This blog is cross posted from SpringerOpen blog
Despite tremendous changes over the last century, pastoralist communities of Northern Kenya did not experience significant social, socio-economic and political transformations. Women continued to face strict strictures because of their social position as pastoralists, colonized subjects, and females. Although there are changing gender roles among pastoral societies, women’s contributions have not been fully recognized. There has been little mention of pastoral women in the mainstream historical scholarship with the exceptions of contemporary resonances in changing roles of pastoral women done by anthropologists such as Elliot Fratkin and Kevin Smith.
The article “Colonial and Post-Colonial Changes and Impact on Pastoral Women’s Roles and Status” uses the case study of the Boraan of Northern Kenya to describe how the shift to colonial power restructured the roles and status of women. The study uses conventional archival documents to explore the impact of colonization on pastoral women’s roles. It argues that the incorporation of the Borana into the colonial state system introduced a socio-economic and political order that replaced an existing Borana social organization and became the basis of gender ideologies prevailing today.
Mapping pastoralists’ women’s roles
Pre-colonial Borana social organization was regulated by the Gada system, a genealogical organization that, in addition to structuring the social, economic, political and religious roles of men, was also a system of reckoning historical events. Within the Gada system was an institution of Siiqqee that offered women legal rights to exercise social, economic and political roles. Women were not conceived as inferior to men but rather, according to Kuwee Kumsa, each gender checked and balanced each other’s roles.
Labor was divided along gender lines through which women took care of herds kept at home in addition to other highly valued duties within the household. Borana women exercised control over the most productive resources such as milking cows and therefore they played the role of distributing milk and other dairy products. Milk was an integral part of the Borana household, not just as a source of food but likewise as a symbol of women’s social and economic power. These activities were fundamental not only to the continuity of pastoralism activities but also to the gender relations.

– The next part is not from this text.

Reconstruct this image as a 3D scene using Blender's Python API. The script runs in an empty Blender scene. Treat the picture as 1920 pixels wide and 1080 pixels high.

However, among many other forces, European colonialism in the 1890s shaped and reshaped practices of many colonized people’s cultures including Africa’s pastoralist societies who have been perceived as remote and static. Colonial rule imposed rules and regulations, control over social system, and arrangement of division of labor in the societies they encountered.
British colonization
Kenya became a British protectorate in 1890, but archival research reveals general reluctance to add northern Kenya into the British sphere of influence because it is was considered dry and barren and did not serve colonial economic agenda. However, southward expansion of Abyssinian Empire forced British to incorporate the frontier to its colony in 1910. It was administered differently and dubbed Northern Frontier District (NFD).
Three key processes best explain the incorporation of pastoralists in general and Borana in particular into the colonial state. Under British rule, the administration system, taxation, commercialization and commodification of livestock policies became dominantly male venues of control. Native administration served as an example par excellence particularly in northern Kenya because the British avoided incurring the cost of administering NFD. The introduction of hierarchy of native administration fashioned new roles for men with the responsibility of maintaining local control and monitoring livestock movements including when and where to graze.
Taxation requirements placed monetary value on livestock, but the efforts to promote monetization and commoditization of livestock among the Borana in particular, intensified during the World War II. The demand to feed troops stationed in NFD coerced the Borana into selling their livestock. According to Gudrun Dahl, these placed in the hands of men the task of controlling livestock disposal and proceeds.
The new gender hierarchy and the status quo gradually altered the previous gender balance that placed an important role for women and eroded their social agency. Even the formation of African women’s group, which was part of the post-World War II social reform, grossly excluded participation of women from NFD. The places that had possibilities of forming such groups were fraught with funding biases.
Although colonial policies marginalized pastoralists, nothing illuminates colonialists’ miscalculation of pastoral women’ roles more than the account by Daniel G. Van’s memoir, Kenya’s Northern Frontier District (NFD). In a period when the very definition of women’s independence, rights, and freedom were in flux, women pastoralists demonstrated against colonial imposition of dress codes.
Since Kenya’s independence in 1963, enormous socio-economic and political changes have occurred and pastoral societies are today affected by state policies of sedentarization, population increase, urbanization, and climate change. Pastoral societies and women in particular have become targets of development policies and programs making them more vulnerable.
However, recent democratic movements, constitutional changes and Kenya vision 2030 have begun to give attention to issues facing minority pastoralists. While questioning the meaning of equalization and women’s subjugation in the age of globalization, future research will examine the agency of Borana and women in particular in dealing with changes throughout the post-colonial period.